WRFG's placement of Democracy Now! at "drive-time" is a brilliant programming move, for it captures the ears of radio listeners scanning the left-end of the dial. Now! sounds like a NPR/PRI broadcast, and could likely be confused with All Things Considered. But listen for a few minutes, and it becomes clear you've stumbled into a program that makes NPR seem like the media arm of the Republicans.
I've been listening almost exclusively to Democracy Now! since that first day I heard it, and the program has been relentless in their editorial slamming of the President and the war in Iraq. Nowhere have I heard liberals and media-darling Democrats like Michael Moore, Al Franken, and Noam Chomsky get as fired up -- that's right, liberals actually getting pissed -- as they do on Now!.

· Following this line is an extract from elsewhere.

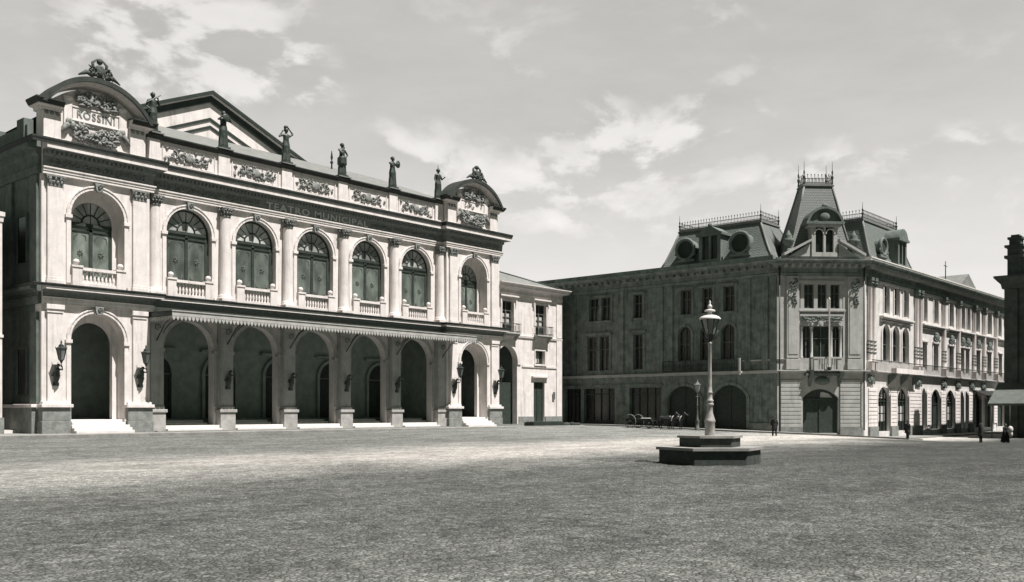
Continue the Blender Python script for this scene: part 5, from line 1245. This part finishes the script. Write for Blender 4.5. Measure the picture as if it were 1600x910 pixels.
mb.tube([(0, 0, z+4.0), (0.28, 0, z+4.2), (0.36, 0, zl+0.25)], 0.02, 5).tube([(0, 0, z+4.0), (-0.28, 0, z+4.2), (-0.36, 0, zl+0.25)], 0.02, 5).tube([(0, 0, z+4.0), (0, 0.28, z+4.2), (0, 0.36, zl+0.25)], 0.02, 5).tube([(0, 0, z+4.0), (0, -0.28, z+4.2), (0, -0.36, zl+0.25)], 0.02, 5)
for i in range(8):
    a = 2*pi*i/8; mb.tube([(0.22*cos(a), 0.22*sin(a), zl+0.07), (0.40*cos(a), 0.40*sin(a), zl+0.72)], 0.018, 4)
lf = mb.build('lantern_frame', 'iron', SL)
mb = MB(); mb.lathe(0, 0, [(0.46, zl+0.72), (0.47, zl+0.76), (0.38, zl+0.84), (0.22, zl+0.90), (0.10, zl+0.92), (0.09, zl+1.04), (0.24, zl+1.06), (0.22, zl+1.12), (0.07, zl+1.17), (0.06, zl+1.22), (0.11, zl+1.25), (0.08, zl+1.32), (0.03, zl+1.40), (0.05, zl+1.46), (0.0, zl+1.56)], 16)
mb.build('lantern_cap', 'marble', SL); MB().lathe(0, 0, [(0.205, zl+0.075), (0.385, zl+0.715)], 8, False).build('lantern_glass', 'lamp_glass', lf)
# small gas lamp by the far kerb
L2 = empty('street_lamp', g3(91.0, 52.3), 0, label='slim gas lamp at the kerb in front of the shaded arches', cat='street lamp')
mb = MB(); mb.lathe(0, 0, [(0.3, 0), (0.3, 0.2), (0.2, 0.3), (0.2, 0.9), (0.24, 1.0), (0.1, 1.3), (0.07, 2.6), (0.1, 2.65), (0.06, 2.7), (0.05, 3.9)], 10); mb.tube([(-0.35, 0, 3.6), (0.35, 0, 3.6)], 0.03, 5); mb.build('post', 'grey_wood', L2)
f = MB(); gl = MB(); lantern(f, gl, (0, 0), 4.15, 0.85); fo = f.build('lantern_frame', 'zinc', L2); gl.build('lantern_glass', 'lamp_glass', fo)

# ================================================================== cart and horse, people, timber
def wheel(parent, x, y, r, m='zinc'):
    mb = MB(); mb.tube([(x+r*cos(2*pi*i/28), y, r+r*sin(2*pi*i/28)) for i in range(28)], 0.045, 6, closed=True)
    o = mb.build('wheel', m, parent); s_ = MB()
    for i in range(12): a = 2*pi*i/12; s_.tube([(x, y, r), (x+r*cos(a), y, r+r*sin(a))], 0.025, 5)
    s_.lathe(x, y, [], 4) if False else None
    s_.tube([(x, y-0.12, r), (x, y+0.12, r)], 0.12, 10); s_.build('spokes', 'wood', o)
CT = empty('cart', g3(89.6, 59.6), -pi/2, label='low open cart with large spoked wheels and pale sacks, standing at the far kerb', cat='cart')
wheel(CT, 0.2, -0.8, 0.72); wheel(CT, 0.2, 0.8, 0.72); wheel(CT, 2.6, -0.75, 0.5, 'wood'); wheel(CT, 2.6, 0.75, 0.5, 'wood')
mb = MB().box(-0.8, 3.1, -0.62, 0.62, 0.75, 0.85).box(-0.8, 3.1, -0.66, -0.60, 0.85, 1.05).box(-0.8, 3.1, 0.60, 0.66, 0.85, 1.05); mb.build('cart_bed', 'wood', CT, bev=0.01)
MB().tube([(3.0, -0.35, 0.8), (5.6, -0.4, 1.0)], 0.04, 5).tube([(3.0, 0.35, 0.8), (5.6, 0.4, 1.0)], 0.04, 5).tube([(0.2, -0.8, 0.72), (0.2, 0.8, 0.72)], 0.05, 6).tube([(2.6, -0.75, 0.5), (2.6, 0.75, 0.5)], 0.05, 6).build('shaft', 'wood', CT)
def remesh(o, v=0.03):
    m = o.modifiers.new('r', 'REMESH'); m.mode = 'VOXEL'; m.voxel_size = v; m.use_smooth_shade = True
sk = empty('sack', g3(89.6, 57.9), -pi/2, label='pale sack lying across the cart bed', cat='sack')
b = MB().limb((-0.35, -0.3, 0.98), 0.16, (0.4, 0.3, 0.98), 0.16); o = b.build('sack_cloth', 'white_cloth', sk); remesh(o)
def horse(U, V, rz, label):
    r = empty('horse', g3(U, V), rz, label=label, cat='horse')
    b = MB()
    b.limb((-0.65, 0, 1.12), 0.30, (0.0, 0, 1.10), 0.30); b.limb((0.0, 0, 1.10), 0.30, (0.6, 0, 1.08), 0.31); b.ball((-0.75, 0, 1.15), (0.34, 0.30, 0.33), 12, 8)
    b.limb((0.7, 0, 1.22), 0.24, (1.15, 0, 1.65), 0.14); b.limb((1.12, 0, 1.72), 0.13, (1.52, 0, 1.50), 0.075); b.ball((1.12, 0, 1.72), 0.14, 10, 7)
    for s_ in (-1, 1):
        b.limb((1.08, s_*0.07, 1.82), 0.04, (1.07, s_*0.08, 1.95), 0.015)
        b.limb((0.62, s_*0.17, 0.95), 0.13, (0.64, s_*0.17, 0.52), 0.065); b.limb((0.64, s_*0.17, 0.52), 0.06, (0.62, s_*0.17, 0.12), 0.045); b.limb((0.62, s_*0.17, 0.1), 0.05, (0.67, s_*0.17, 0.04), 0.06)
        b.limb((-0.78, s_*0.17, 1.0), 0.18, (-0.66, s_*0.17, 0.72), 0.11); b.limb((-0.66, s_*0.17, 0.72), 0.10, (-0.88, s_*0.17, 0.50), 0.06); b.limb((-0.88, s_*0.17, 0.50), 0.055, (-0.82, s_*0.17, 0.12), 0.042); b.limb((-0.82, s_*0.17, 0.1), 0.05, (-0.77, s_*0.17, 0.04), 0.06)
    o = b.build('body', 'horse_hair', r); remesh(o, 0.028)
    MB().limb((-1.05, 0, 1.25), 0.05, (-1.15, 0, 0.6), 0.07).build('tail', 'horse_hair', r)
    MB().tube([(0.75, 0, 1.42), (1.0, 0, 1.72), (1.1, 0, 1.86)], [0.06, 0.07, 0.04], 6).build('mane', 'horse_hair', r)
    h = MB(); h.tube([(0.72+0.12*cos(a), 0.33*sin(a), 1.15+0.34*cos(a)) for a in [2*pi*i/16 for i in range(16)]], 0.05, 6, closed=True); h.box(0.0, 0.35, -0.16, 0.16, 1.40, 1.46); h.build('harness', 'white_cloth', r)
    return r
horse(89.2, 54.9, -pi/2, 'dark horse with pale harness before the low cart, the one nearer the square')
horse(90.2, 54.5, -pi/2, 'dark horse with pale harness before the low cart, the one nearer the building')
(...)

For Goodman and her cherry-picked guests, there is never a conservative, or even moderate side to a story. They're all about Halliburton collusion, the civil rights of political-prisoners in Guantanamo Bay, the American-bombed civilians in Afghanistan and Iraq, and pro-Palestinian / anti-Israeli stories. And when they've run out of dirt there, they air conspiracy stories from older US-involved wars, including Korea and Vietnam.
After listening to the show for a number of weeks, I can honestly say it has changed what I hear from all the other networks; television included. Fox News sounds even more overbearingly conservative. NPR sounds moderate, if not right-leaning at times. CNN, the poster-child for conservatives and their "liberal media" viewpoint, sounds passive and disinterested. None however -- including Fox, the most politically biased of the bunch -- can hold a candle to the bravado and dogged editorial bias of Democracy Now!. And that's what makes the show so exciting.

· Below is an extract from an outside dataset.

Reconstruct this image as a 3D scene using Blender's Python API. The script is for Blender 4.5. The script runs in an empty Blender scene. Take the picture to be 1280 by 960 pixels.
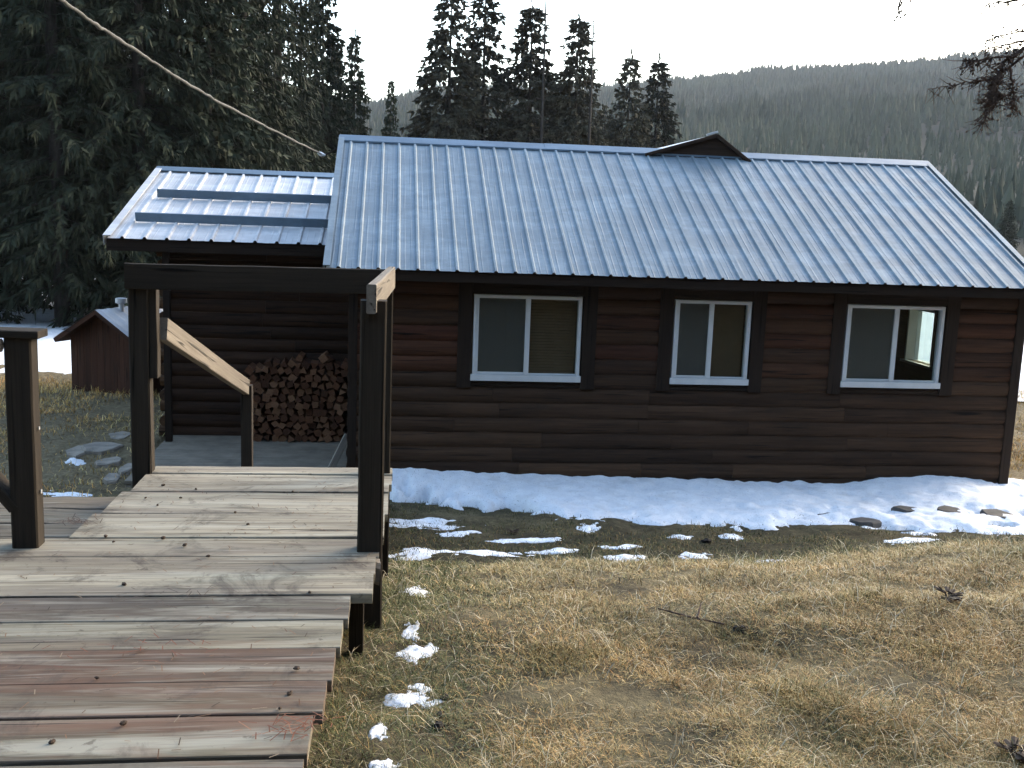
import bpy, math, random
import numpy as np
from mathutils import Vector
random.seed(7); RNG = np.random.default_rng(11)
SC = bpy.context.scene
COL = SC.collection
# ------------------------------------------------------------------ camera frame (eye at the origin, X along the cabin, Y away)
F = 1300.0; YAW = math.radians(6.8); PIT = math.radians(9.2); ROL = math.radians(2.1)
fw = np.array([math.sin(YAW)*math.cos(PIT), math.cos(YAW)*math.cos(PIT), -math.sin(PIT)])
r0 = np.array([math.cos(YAW), -math.sin(YAW), 0.0]); u0 = np.cross(r0, fw)
rt = math.cos(ROL)*r0 + math.sin(ROL)*u0; upv = np.cross(rt, fw)
def ray(x, y): return fw + (x-640)/F*rt - (y-480)/F*upv
def atY(x, y, Y): d = ray(x, y); return Vector(d*(Y/d[1]))
def atz(x, y, z): d = ray(x, y); return Vector(d*(z/d[2]))

# ------------------------------------------------------------------ noise and terrain (numpy)
def _h(ix, iy, s):
    n = (ix.astype(np.int64)*374761393 + iy.astype(np.int64)*668265263 + s*1442695041) & 0x7fffffff
    n = ((n ^ (n >> 13))*1274126177) & 0x7fffffff
    return ((n ^ (n >> 16)) & 0xffff)/65535.0
def vnoise(x, y, s=0):
    x = np.asarray(x, float); y = np.asarray(y, float)
    ix = np.floor(x); iy = np.floor(y); fx = x-ix; fy = y-iy
    fx = fx*fx*(3-2*fx); fy = fy*fy*(3-2*fy)
    a = _h(ix, iy, s); b = _h(ix+1, iy, s); c = _h(ix, iy+1, s); d = _h(ix+1, iy+1, s)
    return (a*(1-fx)+b*fx)*(1-fy) + (c*(1-fx)+d*fx)*fy
def fbm(x, y, s=0, o=4):
    v = 0; a = .5; t = 0
    for k in range(o):
        v = v + a*vnoise(x*2**k, y*2**k, s+k*17); t += a; a *= .5
    return v/t
def sstep(a, b, x): t = np.clip((np.asarray(x, float)-a)/(b-a), 0, 1); return t*t*(3-2*t)
PY = [-30, 0, 2.0, 3.2, 4.4, 5.6, 6.8, 7.6, 8.4, 9.3, 10.4, 11.4, 12.4, 20, 60, 3000]
PZ = [-1.62, -1.70, -1.72, -1.76, -1.83, -2.06, -2.42, -2.72, -2.98, -3.13, -3.28, -3.37, -3.42, -3.42, -3.5, -3.5]
HU = [-.6, -.25, -.024, .011, .037, .186, .255, .356, .467, .532, .614, .8, 1.3]
HS = [.06, .085, .095, .106, .114, .121, .131, .145, .156, .165, .177, .186, .19]
def H(x, y):
    x = np.asarray(x, float); y = np.asarray(y, float)
    z = np.interp(y + .5*(fbm(x*.5, y*.2, 3)-.5), PY, PZ)
    z = z + .2*sstep(2.2, 5.2, x)*sstep(2, 5, y)*(1-sstep(8.2, 10.5, y))
    near = 1-sstep(30, 60, np.abs(y)+np.abs(x)*.5)
    z = z + near*((fbm(x*.9, y*.9, 5)-.5)*.16 + (fbm(x*3.3, y*3.3, 9, 3)-.5)*.07)
    u = np.clip(x/np.maximum(y, 1), -.6, 1.3)
    zr = np.interp(u, HU, HS)*1100 - 5
    t = np.clip((y-75)/1025, 0, 1.15)
    hill = (zr+3.5)*t**1.25 + (fbm(x*.008, y*.008, 31)-.5)*30*sstep(120, 400, y)*(1-sstep(800, 1050, y))
    return z + np.where(y > 75, hill, 0)
def H1(x, y): return float(H(np.array([x]), np.array([y]))[0])
def onground(px, py):
    d = ray(px, py); lo = 1.5; prev = None
    for Y in np.arange(1.5, 60, .05):
        p = d*(Y/d[1])
        if p[2] < H1(p[0], p[1]): return Vector(p)
    return Vector(p)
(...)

My enthusiasm for the show has nothing to do with my own political viewpoints. As a matter of fact, I probably agree with a third (or maybe even less) of what they "report." And for all their chest-thumping about being a non-corporate, unfiltered, "unembedded" media outlet, the program is more biased and politically motivated than Fox. But the fact that Democracy Now! is heard on 160 stations across the country tells you something -- it taps into a seemingly small, yet collaboratively large group of Americans that are disgusted with our current foreign policy and President. And in the oncoming election year, hearing every side of an issue is needed more than ever.